Create-a-Caption: ‘Don’t you sass me, Horford’

"I know what picture those Yahoo! jerks used in those previews, and I'll be a son of a gun if I'm going to see you crack wise while I'm giving you the play. Don't you sass me, Horford."

C'mon, Al Horford. I mean, I'm glad you read my parts of BDL's 2011-12 Season Previews, but I don't think you should sass coach Larry Drew in front of everybody like that. It's not nice, and it's just the kind of thing that could derail your Atlanta Hawks' momentum at a time when everyone, even Marvin Williams, is playing pretty great.

Also, you don't happen to know if Marvin read my parts of the Season Previews, do you? Because I was TOTALLY kidding about that "lukewarm water and stale bread crusts" line, which was super obvious, but still, if you could make sure he knows, that'd be great. Thanks.

Best caption wins a wolf-based reminder not to sass people, courtesy of Dragon Boy Suede. Good luck.

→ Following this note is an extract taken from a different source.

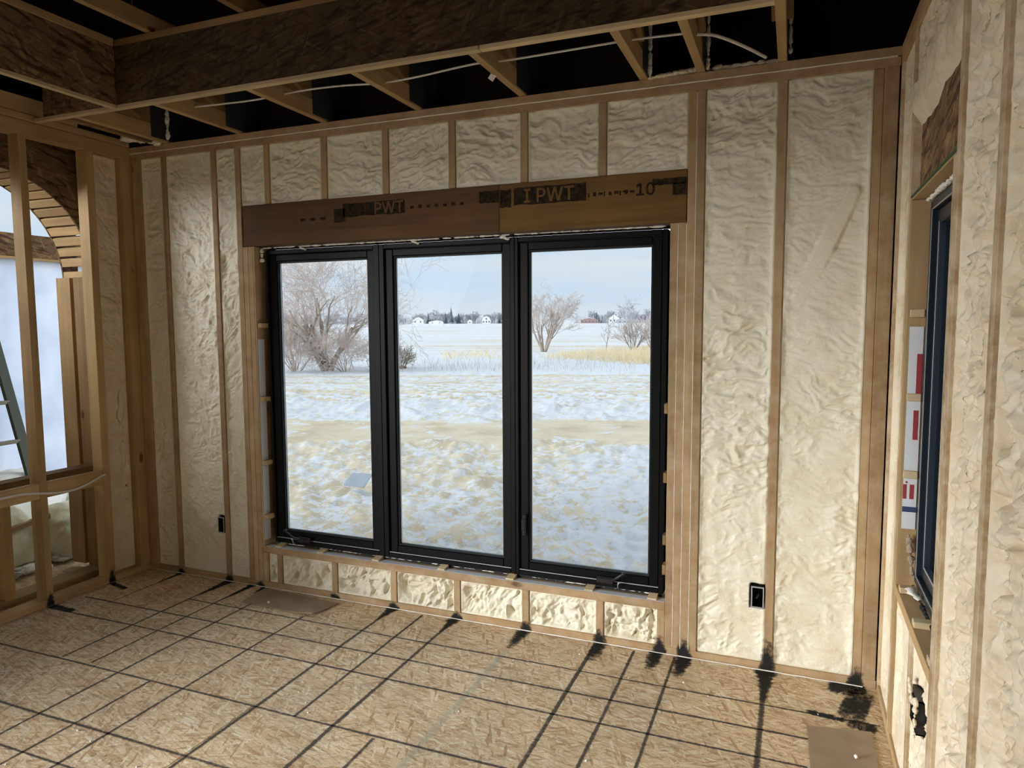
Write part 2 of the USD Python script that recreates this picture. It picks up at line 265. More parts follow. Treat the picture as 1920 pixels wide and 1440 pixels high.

In our last adventure: Andrea Bargnani and Tyson Chandler make a very awkward connection.

Winner, Russell S: Tyson Chandler proves his critics wrong by proving he can hit the broad side of a Bargnani.

Runner-up, JakeVozquel: With the NBA eliminating the shooter's technique to draw fouls, offensive players are resorting to other methods, like super strong-hold gel.

Second runner-up, Al: Tyson takes a page out of Tim's book and tries to create a new fad, but is America ready to go from Tebowing to Laying on of the Chandler?